Perpendiculaire au soleil (Valentine Cuny-Le Callet, Delcourt)

(Photo Delcourt)

Valentine Cuny-Le Callet en est convaincue : la peine de mort ne devrait exister sous aucun prétexte. À 19 ans, elle entame une correspondance avec un prisonnier qui végète dans le couloir de la mort : Renaldo McGirth, 28 ans, incarcéré depuis près de dix ans en Floride, lui aussi assidu au dessin et à l’écriture. Après quatre ans d’une relation épistolaire avec celui qu’elle finira par rencontrer dans le quartier des condamnés, l’auteure en tire un essai, adapté ici graphiquement.
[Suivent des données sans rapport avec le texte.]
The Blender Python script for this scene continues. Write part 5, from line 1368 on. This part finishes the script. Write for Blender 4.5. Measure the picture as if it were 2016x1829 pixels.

À quatre mains, à l’aide de gouache, de stylo-bille et d’autres techniques, ils tissent un récit poignant aux multiples allers-retours, dans et hors les murs. On y parle des conditions de détention, de racisme, d’amour, de solitude, de famille, de la mort, mais aussi de courage et de ténacité, tout ce qui fait la vie de prisonniers dont l’existence est en sursis. Une expérience d’un noir profond qui captive, sur plus de 400 pages, par son humanité. Amener de la beauté dans un monde qui en est dépourvu, voilà un geste des plus admirables.